Your task is to copy the listing exactly, with the pictures left out.

┌──

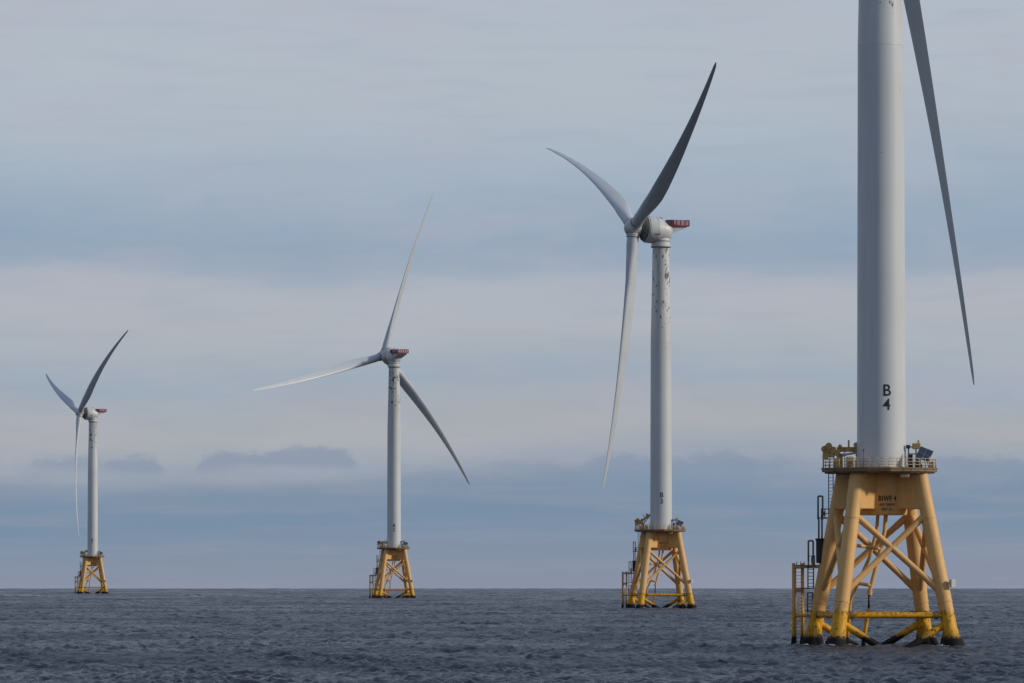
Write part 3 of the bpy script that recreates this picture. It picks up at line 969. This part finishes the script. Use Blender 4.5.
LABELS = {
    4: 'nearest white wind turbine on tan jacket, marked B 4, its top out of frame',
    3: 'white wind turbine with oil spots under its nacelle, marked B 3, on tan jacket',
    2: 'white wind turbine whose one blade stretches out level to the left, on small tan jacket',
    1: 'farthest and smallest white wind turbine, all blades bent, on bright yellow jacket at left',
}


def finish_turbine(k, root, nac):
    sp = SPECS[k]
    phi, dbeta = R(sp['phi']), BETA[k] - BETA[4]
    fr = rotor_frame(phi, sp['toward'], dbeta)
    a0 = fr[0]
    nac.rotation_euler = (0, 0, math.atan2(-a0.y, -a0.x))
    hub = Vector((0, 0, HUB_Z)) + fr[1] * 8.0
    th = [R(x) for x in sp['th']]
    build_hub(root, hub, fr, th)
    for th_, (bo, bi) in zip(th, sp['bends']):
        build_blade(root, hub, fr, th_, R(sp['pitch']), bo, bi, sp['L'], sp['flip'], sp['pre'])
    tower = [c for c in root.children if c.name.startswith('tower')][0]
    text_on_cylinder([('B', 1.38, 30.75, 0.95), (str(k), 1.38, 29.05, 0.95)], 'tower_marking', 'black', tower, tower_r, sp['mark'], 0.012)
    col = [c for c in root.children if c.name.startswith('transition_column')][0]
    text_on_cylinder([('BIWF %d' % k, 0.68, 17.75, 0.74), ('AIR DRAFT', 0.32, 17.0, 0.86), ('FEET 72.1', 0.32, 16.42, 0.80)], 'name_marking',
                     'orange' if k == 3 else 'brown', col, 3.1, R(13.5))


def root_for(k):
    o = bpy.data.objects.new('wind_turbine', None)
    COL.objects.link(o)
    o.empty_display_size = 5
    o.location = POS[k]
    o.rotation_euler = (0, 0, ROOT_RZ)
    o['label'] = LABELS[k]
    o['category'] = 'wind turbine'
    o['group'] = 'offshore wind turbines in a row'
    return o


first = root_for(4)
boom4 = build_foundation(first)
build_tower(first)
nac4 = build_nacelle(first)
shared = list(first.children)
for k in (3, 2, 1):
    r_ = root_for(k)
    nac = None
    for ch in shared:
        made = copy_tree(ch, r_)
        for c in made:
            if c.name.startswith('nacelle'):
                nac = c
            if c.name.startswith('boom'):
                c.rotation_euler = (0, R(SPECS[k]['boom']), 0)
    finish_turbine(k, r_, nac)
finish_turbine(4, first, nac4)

└──

Response to this task:
Write part 3 of the bpy script that recreates this picture. It picks up at line 969. This part finishes the script. Use Blender 4.5.
LABELS = {
    4: 'nearest white wind turbine on tan jacket, marked B 4, its top out of frame',
    3: 'white wind turbine with oil spots under its nacelle, marked B 3, on tan jacket',
    2: 'white wind turbine whose one blade stretches out level to the left, on small tan jacket',
    1: 'farthest and smallest white wind turbine, all blades bent, on bright yellow jacket at left',
}


def finish_turbine(k, root, nac):
    sp = SPECS[k]
    phi, dbeta = R(sp['phi']), BETA[k] - BETA[4]
    fr = rotor_frame(phi, sp['toward'], dbeta)
    a0 = fr[0]
    nac.rotation_euler = (0, 0, math.atan2(-a0.y, -a0.x))
    hub = Vector((0, 0, HUB_Z)) + fr[1] * 8.0
    th = [R(x) for x in sp['th']]
    build_hub(root, hub, fr, th)
    for th_, (bo, bi) in zip(th, sp['bends']):
        build_blade(root, hub, fr, th_, R(sp['pitch']), bo, bi, sp['L'], sp['flip'], sp['pre'])
    tower = [c for c in root.children if c.name.startswith('tower')][0]
    text_on_cylinder([('B', 1.38, 30.75, 0.95), (str(k), 1.38, 29.05, 0.95)], 'tower_marking', 'black', tower, tower_r, sp['mark'], 0.012)
    col = [c for c in root.children if c.name.startswith('transition_column')][0]
    text_on_cylinder([('BIWF %d' % k, 0.68, 17.75, 0.74), ('AIR DRAFT', 0.32, 17.0, 0.86), ('FEET 72.1', 0.32, 16.42, 0.80)], 'name_marking',
                     'orange' if k == 3 else 'brown', col, 3.1, R(13.5))


def root_for(k):
    o = bpy.data.objects.new('wind_turbine', None)
    COL.objects.link(o)
    o.empty_display_size = 5
    o.location = POS[k]
    o.rotation_euler = (0, 0, ROOT_RZ)
    o['label'] = LABELS[k]
    o['category'] = 'wind turbine'
    o['group'] = 'offshore wind turbines in a row'
    return o


first = root_for(4)
boom4 = build_foundation(first)
build_tower(first)
nac4 = build_nacelle(first)
shared = list(first.children)
for k in (3, 2, 1):
    r_ = root_for(k)
    nac = None
    for ch in shared:
        made = copy_tree(ch, r_)
        for c in made:
            if c.name.startswith('nacelle'):
                nac = c
            if c.name.startswith('boom'):
                c.rotation_euler = (0, R(SPECS[k]['boom']), 0)
    finish_turbine(k, r_, nac)
finish_turbine(4, first, nac4)